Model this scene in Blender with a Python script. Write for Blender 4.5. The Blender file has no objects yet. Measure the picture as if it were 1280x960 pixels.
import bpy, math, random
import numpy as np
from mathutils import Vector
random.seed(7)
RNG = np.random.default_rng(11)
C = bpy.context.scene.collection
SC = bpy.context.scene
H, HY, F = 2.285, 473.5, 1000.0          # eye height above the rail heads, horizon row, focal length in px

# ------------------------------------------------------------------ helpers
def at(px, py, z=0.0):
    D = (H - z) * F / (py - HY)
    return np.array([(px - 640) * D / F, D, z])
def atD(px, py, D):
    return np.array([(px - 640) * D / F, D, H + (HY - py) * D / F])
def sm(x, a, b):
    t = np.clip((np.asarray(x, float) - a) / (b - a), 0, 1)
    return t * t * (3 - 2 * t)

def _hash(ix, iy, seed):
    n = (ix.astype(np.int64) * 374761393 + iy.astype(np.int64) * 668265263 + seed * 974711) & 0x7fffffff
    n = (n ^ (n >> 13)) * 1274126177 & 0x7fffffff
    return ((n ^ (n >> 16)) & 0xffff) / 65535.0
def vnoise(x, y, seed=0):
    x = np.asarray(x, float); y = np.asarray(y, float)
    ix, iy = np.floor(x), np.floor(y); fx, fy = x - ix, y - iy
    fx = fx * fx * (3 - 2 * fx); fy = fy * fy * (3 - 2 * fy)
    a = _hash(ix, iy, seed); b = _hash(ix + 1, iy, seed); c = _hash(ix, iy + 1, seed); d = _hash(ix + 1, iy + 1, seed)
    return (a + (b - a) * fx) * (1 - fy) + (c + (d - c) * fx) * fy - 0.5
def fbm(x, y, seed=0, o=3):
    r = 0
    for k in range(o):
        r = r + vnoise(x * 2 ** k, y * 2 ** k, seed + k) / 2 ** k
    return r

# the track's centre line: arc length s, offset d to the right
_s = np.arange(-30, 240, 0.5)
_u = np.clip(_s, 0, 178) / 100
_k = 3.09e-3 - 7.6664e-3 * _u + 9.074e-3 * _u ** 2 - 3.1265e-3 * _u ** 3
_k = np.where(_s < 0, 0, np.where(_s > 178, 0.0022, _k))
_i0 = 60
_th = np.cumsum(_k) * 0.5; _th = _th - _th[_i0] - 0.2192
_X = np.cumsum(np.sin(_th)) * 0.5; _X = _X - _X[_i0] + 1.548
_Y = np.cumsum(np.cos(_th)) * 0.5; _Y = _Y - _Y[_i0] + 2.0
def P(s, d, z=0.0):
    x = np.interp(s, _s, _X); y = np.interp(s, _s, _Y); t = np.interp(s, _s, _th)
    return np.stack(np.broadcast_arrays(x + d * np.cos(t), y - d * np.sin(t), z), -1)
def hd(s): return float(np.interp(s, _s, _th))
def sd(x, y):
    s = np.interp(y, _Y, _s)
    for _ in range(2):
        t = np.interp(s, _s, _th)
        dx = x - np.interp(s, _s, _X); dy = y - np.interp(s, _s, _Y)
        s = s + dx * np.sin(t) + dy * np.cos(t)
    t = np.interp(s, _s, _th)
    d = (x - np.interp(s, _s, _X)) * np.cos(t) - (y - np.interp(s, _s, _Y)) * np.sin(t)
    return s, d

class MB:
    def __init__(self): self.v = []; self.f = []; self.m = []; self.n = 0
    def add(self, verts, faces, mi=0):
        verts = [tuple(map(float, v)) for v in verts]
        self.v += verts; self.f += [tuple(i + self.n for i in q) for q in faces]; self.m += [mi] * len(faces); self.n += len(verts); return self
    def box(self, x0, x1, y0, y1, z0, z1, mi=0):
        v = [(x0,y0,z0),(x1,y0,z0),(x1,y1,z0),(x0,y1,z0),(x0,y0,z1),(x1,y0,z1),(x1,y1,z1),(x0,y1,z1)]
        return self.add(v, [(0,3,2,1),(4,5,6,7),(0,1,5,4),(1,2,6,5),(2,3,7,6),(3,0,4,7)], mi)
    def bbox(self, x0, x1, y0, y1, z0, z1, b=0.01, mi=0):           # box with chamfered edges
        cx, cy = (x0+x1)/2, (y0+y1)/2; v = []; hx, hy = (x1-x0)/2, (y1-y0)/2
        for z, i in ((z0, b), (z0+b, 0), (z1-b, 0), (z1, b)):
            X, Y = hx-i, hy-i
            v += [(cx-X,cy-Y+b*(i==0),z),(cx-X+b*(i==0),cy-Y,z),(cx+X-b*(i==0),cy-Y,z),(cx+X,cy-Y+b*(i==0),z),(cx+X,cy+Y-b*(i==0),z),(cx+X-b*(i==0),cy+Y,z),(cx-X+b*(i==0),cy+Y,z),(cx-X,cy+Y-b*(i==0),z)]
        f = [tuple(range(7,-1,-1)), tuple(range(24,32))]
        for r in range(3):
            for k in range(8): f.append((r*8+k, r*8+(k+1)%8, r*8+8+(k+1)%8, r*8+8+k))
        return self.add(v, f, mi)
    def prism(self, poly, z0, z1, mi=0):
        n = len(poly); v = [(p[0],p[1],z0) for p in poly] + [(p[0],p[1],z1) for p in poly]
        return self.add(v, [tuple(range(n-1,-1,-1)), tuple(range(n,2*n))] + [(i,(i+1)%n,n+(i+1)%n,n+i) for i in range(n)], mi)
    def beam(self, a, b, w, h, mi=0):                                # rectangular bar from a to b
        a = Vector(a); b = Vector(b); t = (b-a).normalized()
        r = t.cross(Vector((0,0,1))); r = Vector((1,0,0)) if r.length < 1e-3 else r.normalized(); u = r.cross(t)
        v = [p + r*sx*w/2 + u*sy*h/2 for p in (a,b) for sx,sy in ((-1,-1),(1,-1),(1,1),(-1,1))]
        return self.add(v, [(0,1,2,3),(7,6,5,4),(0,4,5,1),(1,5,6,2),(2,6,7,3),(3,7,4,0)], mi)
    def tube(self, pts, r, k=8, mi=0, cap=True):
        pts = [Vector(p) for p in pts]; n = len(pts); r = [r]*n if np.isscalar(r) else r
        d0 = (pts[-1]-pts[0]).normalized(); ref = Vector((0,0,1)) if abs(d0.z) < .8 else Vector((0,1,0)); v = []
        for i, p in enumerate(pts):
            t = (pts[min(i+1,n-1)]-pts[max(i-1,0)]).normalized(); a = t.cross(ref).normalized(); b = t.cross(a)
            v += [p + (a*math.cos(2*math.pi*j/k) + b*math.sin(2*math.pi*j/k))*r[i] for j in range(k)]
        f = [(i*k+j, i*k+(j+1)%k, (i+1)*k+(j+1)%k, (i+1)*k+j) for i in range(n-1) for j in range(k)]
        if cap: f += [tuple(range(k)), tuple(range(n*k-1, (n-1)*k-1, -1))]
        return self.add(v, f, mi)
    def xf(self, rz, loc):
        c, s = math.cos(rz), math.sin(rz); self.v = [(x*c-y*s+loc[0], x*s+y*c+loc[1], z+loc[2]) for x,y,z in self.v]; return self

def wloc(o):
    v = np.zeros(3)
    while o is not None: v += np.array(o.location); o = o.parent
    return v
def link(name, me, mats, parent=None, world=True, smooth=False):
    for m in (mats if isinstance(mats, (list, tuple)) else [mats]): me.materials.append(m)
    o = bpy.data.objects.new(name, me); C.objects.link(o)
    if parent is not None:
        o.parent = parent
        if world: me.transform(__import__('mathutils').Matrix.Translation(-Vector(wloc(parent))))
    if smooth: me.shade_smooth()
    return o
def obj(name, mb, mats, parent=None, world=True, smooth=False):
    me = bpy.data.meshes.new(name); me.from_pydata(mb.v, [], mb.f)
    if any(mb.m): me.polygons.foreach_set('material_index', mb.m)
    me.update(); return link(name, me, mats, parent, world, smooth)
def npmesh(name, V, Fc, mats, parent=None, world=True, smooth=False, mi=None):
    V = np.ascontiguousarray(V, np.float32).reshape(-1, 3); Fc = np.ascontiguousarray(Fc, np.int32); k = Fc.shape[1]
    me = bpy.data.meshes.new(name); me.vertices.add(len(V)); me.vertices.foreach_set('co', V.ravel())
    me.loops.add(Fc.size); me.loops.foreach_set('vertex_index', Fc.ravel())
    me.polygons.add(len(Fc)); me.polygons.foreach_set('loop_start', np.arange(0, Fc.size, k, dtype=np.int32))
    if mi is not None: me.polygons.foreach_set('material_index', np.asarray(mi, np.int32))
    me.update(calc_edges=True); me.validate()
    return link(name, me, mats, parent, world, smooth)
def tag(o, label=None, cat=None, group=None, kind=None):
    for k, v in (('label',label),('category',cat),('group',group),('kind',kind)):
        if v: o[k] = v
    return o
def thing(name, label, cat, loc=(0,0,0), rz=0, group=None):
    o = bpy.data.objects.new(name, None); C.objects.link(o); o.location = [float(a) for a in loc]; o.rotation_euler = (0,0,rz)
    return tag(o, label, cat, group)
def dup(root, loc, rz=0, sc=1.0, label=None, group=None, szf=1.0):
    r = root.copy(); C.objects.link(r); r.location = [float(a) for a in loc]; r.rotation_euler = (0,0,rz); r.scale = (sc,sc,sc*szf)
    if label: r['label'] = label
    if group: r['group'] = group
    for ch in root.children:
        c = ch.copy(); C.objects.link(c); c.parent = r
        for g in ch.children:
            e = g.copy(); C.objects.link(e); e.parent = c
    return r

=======

- **PROBLEM REQUIREMENTS**: Exactly repeat the lines running from the top of the listing to the line bearing "H, HY, F = 2.285, 473.5, 1000.0", both of those lines included, and only them.

- **WRITTEN SOLUTION**:
Model this scene in Blender with a Python script. Write for Blender 4.5. The Blender file has no objects yet. Measure the picture as if it were 1280x960 pixels.
import bpy, math, random
import numpy as np
from mathutils import Vector
random.seed(7)
RNG = np.random.default_rng(11)
C = bpy.context.scene.collection
SC = bpy.context.scene
H, HY, F = 2.285, 473.5, 1000.0          # eye height above the rail heads, horizon row, focal length in px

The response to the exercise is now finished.